The conference will revolve around three major themes:

  • dynastic rule: presentations centered on caliphal and other ruling dynasties, sultanates, imamates, royal households, dynastic claims, and marriage politics;
  • family ties: presentations centered on kinship as part of family relations, households, consanguinity, adoption, property rights, and family law;
  • kinship outside the family: presentations centered on kinship as part of non-familial relations, tribal affiliation, spiritual kinship, slavery, clientship, and patronage.

We invite presentations showcasing new historical research and look for case-studies that may also address broader historical questions, fitting in any of those three themes. We aim at a collaborative discussion about expressions of kinship and social or political relationships, including relationships giving cohesion to state institutions, empires, or dynasties, while also allowing for alternative definitions of kinship and contested visions of empire. Presenters may either focus on particular contexts or take on the approach of comparative, interconnected, or global histories. We welcome a serious engagement with questions of method and/or theory, and we encourage the participants to be aware of recent anthropological perspectives on kinship. Important work on kinship, gender and reproduction in the modern Middle East has been conducted by Soraya Altorki, Soraya Tremayne, Soheila Shahshahani, and others. Authors who have recently engaged with kinship in historical studies of premodern societies include Jessica Coope, Eve Krakowski, and Martina Deuchler.
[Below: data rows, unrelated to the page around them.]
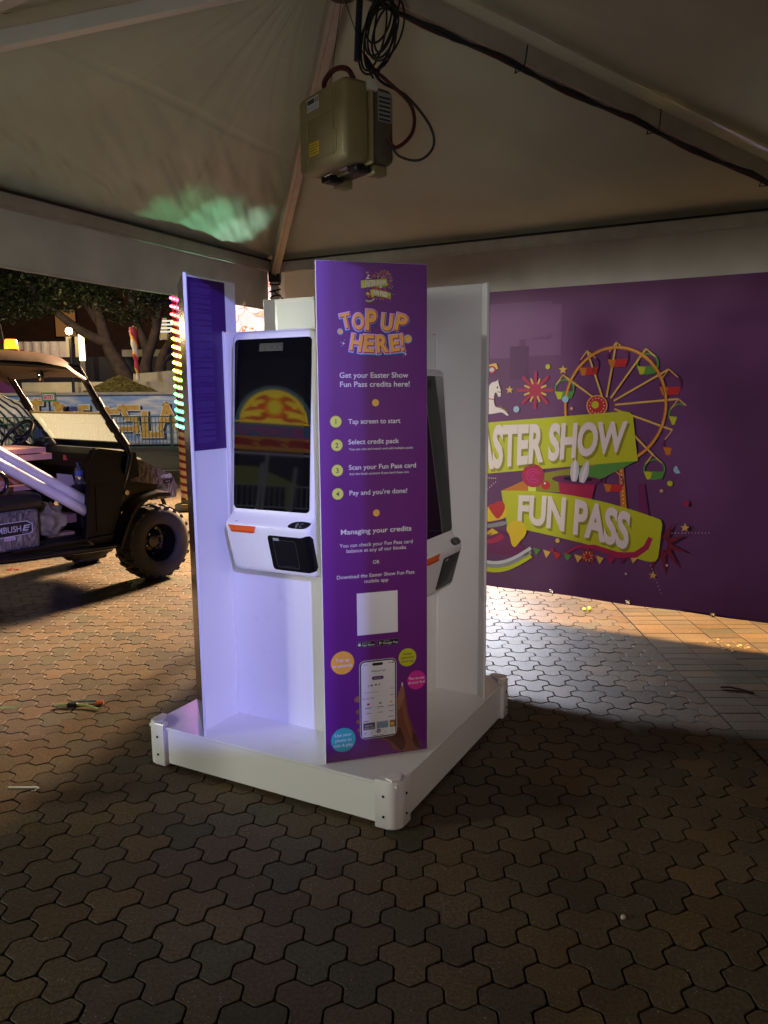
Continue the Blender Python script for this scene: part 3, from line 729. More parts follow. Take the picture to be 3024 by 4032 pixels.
# core with four faces, and the wings that carry the corner panels
FD = KE*q45
b = MB(); b.box((0, 0, 0), (2*FD, 2*FD, CZ-HB+0.002), None, None, 0.003); b.xf(lambda v: sq(v.x, v.y, v.z+(CZ+HB)/2-0.001)); b.build('core_column', WHITE, stand)
TH_ = 0.012
g_ = KD-KE
fn_end = 0.2345
for k in range(4):                              # corners: 0 front, 1 right, 2 back, 3 left
    rf = rotk(k); d_ = DF if k == 0 else KD
    gk = (d_-KE)
    pn = MB(); pn.box((0, -d_+TH_/2, (HB+ZT)/2), (2*KW, TH_, ZT-HB), None, None, 0.0015); pn.xf(rf)
    po = pn.build('corner_panel', WHITE, stand)
    if k == 0: front = po
    pr = MB(); pr.box((0, -d_-0.0008, (HB+ZT)/2), (2*KW-0.003, 0.0016, ZT-HB-0.003)); pr.xf(rf); pf = pr.build('purple_face' if k != 3 else 'brown_face', PURPLE if k != 3 else mat('dark brown face', (0.035, 0.018, 0.016), 0.25), po)  # left panel's outer face is darker and browner than the other three
    if k == 0: fface = pf
    for sgn in (-1, 1):                         # the two side walls of the corner
        wb = MB()
        e0 = Vector((sgn*(gk-0.012), -(d_-TH_-0.001), 0)); dirv = Vector((-sgn*q45, q45, 0))
        inn = Vector((0, -KE, 0))               # core corner
        a = inn-dirv*(gk-0.014)/q45*1.0; c = inn+dirv*0.06
        nrm = Vector((sgn*q45, q45, 0))          # towards the recess
        zm, hgt = (HB+ZT)/2, ZT-HB
        # lower part ends at the core corner, upper part runs on above the core
        def slab(p0, p1, z0, z1):
            P = [p0, p1, p1-nrm*TH_, p0-nrm*TH_]
            wb.poly([(q.x, q.y, z0) for q in P]+[(q.x, q.y, z1) for q in P], [[3, 2, 1, 0], [4, 5, 6, 7], [0, 1, 5, 4], [1, 2, 6, 5], [2, 3, 7, 6], [3, 0, 4, 7]])
        slab(a-nrm*.0008, inn+dirv*0.004-nrm*.0008, HB+0.0005, CZ+0.004); c = inn+dirv*{(3, 1): .085, (1, -1): .06, (2, 1): .015}.get((k, sgn), -.002)
        slab(a-nrm*.0008, c-nrm*.0008, CZ+0.004, ZT)
        wb.xf(rf); so = wb.build('side_wall', WHITEG, po)
        if k == 3 and sgn == 1: leftwall = so
        if k == 1 and sgn == -1: rightwall = so
        if k == 2 and sgn == 1: backwall = so
# front panel artwork
I = INK
A = Art(lambda u, z, h: Vector((u, -DF-0.0018-h, z)), 0.0004)
A.T = lambda u, z: ((u-1.757)*.079-.0112, (z-.962)*.079+1.9542)
draw_logo(A, 1.37); A.build('emblem_print', fface)
A = Art(lambda u, z, h: Vector((u, -DF-0.0018-h, z)), 0.0004)
def fun_letter(ch, u0, u1, zb, cap, rot):
    for off, M, ly, du, dz in ((0.10, 'navy', 1, 0.002, -0.008), (0.105, 'ltblue', 2, 0, -0.002), (0.085, 'pink', 4, 0, 0), (0.06, 'crimson', 5, 0.0012, -0.0012), (0.03, 'orange', 7, -0.0005, 0.0005)):
        A.text(ch, u0+du, u1+du, zb+dz, cap, I[M], ly, off, rot=rot)
for ch, u0, u1, zb, cap, rot in (('T', -.118, -.085, 1.822, .048, 12), ('O', -.075, -.035, 1.818, .052, 3), ('P', -.024, .010, 1.816, .066, -3), ('U', .034, .072, 1.816, .054, -6), ('P', .088, .126, 1.814, .056, -14)):
    fun_letter(ch, u0, u1, zb, cap, rot)
for ch, u0, u1, zb, cap, rot in (('H', -.082, -.044, 1.742, .054, -10), ('E', -.033, .000, 1.739, .056, -2), ('R', .014, .052, 1.738, .056, 3), ('E', .066, .096, 1.742, .054, 6), ('!', .106, .114, 1.744, .056, 6)):
    fun_letter(ch, u0, u1, zb, cap, rot)
A.build('headline', fface)
for u, z, r_ in ((-.1226, 1.8082, .0100), (.1315, 1.785, .0145)):
    A = Art(lambda u, z, h: Vector((u, -DF-0.0018-h, z)), 0.0004); A.circ(u, z-0.004, r_*1.12, I['navy'], 1); A.circ(u, z, r_*1.1, I['ltblue'], 2); A.circ(u, z, r_*.9, I['gold'], 3); A.circ(u, z, r_*.6, I['orange'], 4); A.build('coin_icon', fface)
for u, z in ((.0058, 1.5557), (.0046, 1.1482)):
    A = Art(lambda u, z, h: Vector((u, -DF-0.0018-h, z)), 0.0004); A.circ(u, z, .0133, I['gold'], 2); A.circ(u, z, .0105, I['orange'], 3); A.star(u, z, .006, I['gold'], 4); A.build('coin_icon', fface)
for u, z in ((-.111, 1.767), (.122, 1.731)):
    A = Art(lambda u, z, h: Vector((u, -DF-0.0018-h, z)), 0.0004); A.star(u, z, .007, I['white'], 2, 4, .3); A.circ(u-.009, z+.004, .0018, I['pink'], 2, 8); A.circ(u+.004, z+.012, .0014, I['pink'], 2, 8); A.circ(u-.008, z-.008, .0014, I['pink'], 2, 8); A.build('sparkle', fface)
W_ = I['white']
for t, u0, u1, zb, cap, off in (('Get your Easter Show', -.1274, .1319, 1.6460, .0186, .012), ('Fun Pass credits here!', -.1261, .1373, 1.6137, .0186, .012),
      ('Tap screen to start', -.0979, .1006, 1.4807, .0172, .010), ('Select credit pack', -.0985, .0945, 1.4067, .0172, .010), ('You can mix and match and add multiple packs', -.0964, .150, 1.3846, .0080, .006),
      ('Scan your Fun Pass card', -.0984, .1612, 1.3134, .0172, .010), ("Ask the kiosk assistant if you don't have one", -.0972, .133, 1.2938, .0080, .006), ("Pay and you're done!", -.0974, .126, 1.2191, .0172, .010),
      ('Managing your credits', -.1325, .1419, 1.0737, .0185, .012), ('You can check your Fun Pass card', -.1385, .1472, 1.0250, .0135, .004), ('balance at any of our kiosks', -.1122, .1207, 1.0040, .0135, .004),
      ('OR', -.0106, .0148, .955, .0135, .004), ('Download the Easter Show Fun Pass', -.151, .1543, .9057, .0135, .004), ('mobile app', -.0445, .0492, .8835, .0135, .004)):
    A = Art(lambda u, z, h: Vector((u, -DF-0.0018-h, z)), 0.0004); A.text(t, u0, u1, zb, cap, W_, 2, off); A.build('text_line', fface)
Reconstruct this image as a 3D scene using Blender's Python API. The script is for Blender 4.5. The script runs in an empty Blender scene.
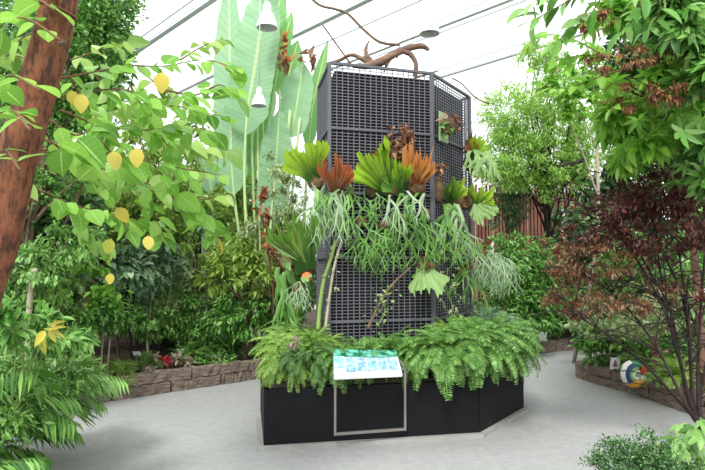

Among ongoing research projects centered on kinship, we would like to signal one based at the University of Bristol and one based at the University of Haifa.

Interested speakers should submit an abstract (300 words) and a short bio to emco@hum.leidenuniv.nl by 31 March 2021. We welcome submissions from leading and junior scholars, advanced graduate students, and independent researchers. In the hopeful scenario in which it will be possible to travel and convene in person in Leiden, the organizers will cover the travel and accommodation expenses of confirmed participants, for the purposes and duration of the conference only. The organizers are committed to gathering a diverse group of presenters and will strive to give more visibility to the work of scholars from traditionally underrepresented groups in academia.